Friday 14 June 2013

Smoke and mist and Judith Rooze


This comes from Glyn Maxwell's recent (and excellent) On Poetry (London: Oberon Books, 2012)

There are poems of mist and poems of smoke.

By mist I mean something natural; that thins or parts or deepens further, something through which a shifting truth is glimpsed with joy, understanding - or spotted with fear. Mist: breathable, water going  by in a cloak.

By smoke I mean man-made smoke, complex molecules conjured for reasons obscure, yet emanating from single, explicable source. Clever to make, not clever to breathe. When you've blown it all away you're looking at a shell. By the time you get what it is you can't use it any more.
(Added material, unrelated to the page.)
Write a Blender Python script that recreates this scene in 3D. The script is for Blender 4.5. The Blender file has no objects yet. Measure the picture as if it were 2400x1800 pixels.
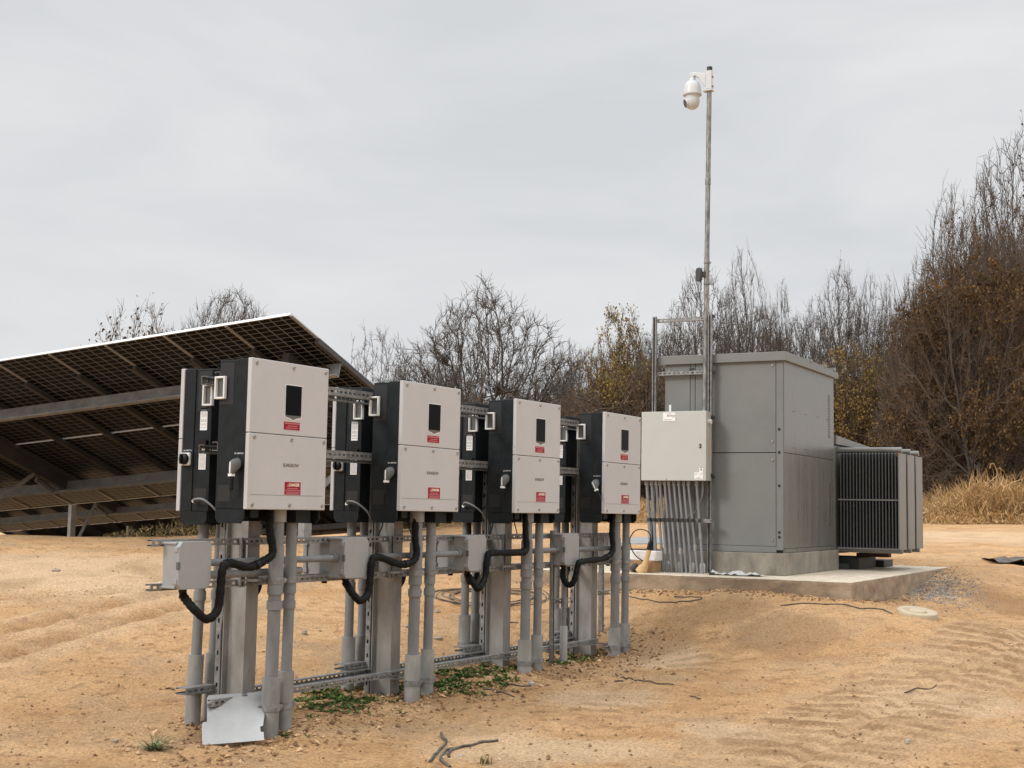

Roam the wide savannahs of the Tate Modern, breathe what's mist, smell what's smoke.


That's good, isn't it? Mist and smoke. The last-minute digression into modern art is unexpected but usefully implies that the smoke/mist analogy can and should extend beyond poetry to all arts. I think he's right, and have been mentally allocating writers and artists to each category.

Damien Hirst's work - to settle on a lazy example - seems to me to be not just smoke but a choking smog. His art (which was at one time excitingly zeitgeisty) has degenerated into humdrum production-line tat - devoid of wit, skill, invention or interest - and functions as nothing more than an investment opportunity for ugly oligarchs. Such works may have a high value (although even that seems to have peaked) but little or no worth.

On the other hand, a young artist I bumped into at the Slade MA graduate show last week struck me as the real deal and (this is no exaggeration) a Hockney-in-waiting - a painter who knows how to paint, who has confidence and skill and colour-sense and an expanding, generous, quick-witted imagination. She's making discoveries and (I hope) lots of mistakes. Her work has the qualities of mist cited by Glyn Maxwell, and it's refreshingly breathable - images of cyclists and heads of Zeus, shagpile coats, blinged-up Doric columns and a spectral hand groping a big bum (below). She comes from Ghent, her name is Judith Rooze and she is, I think, a talent to watch.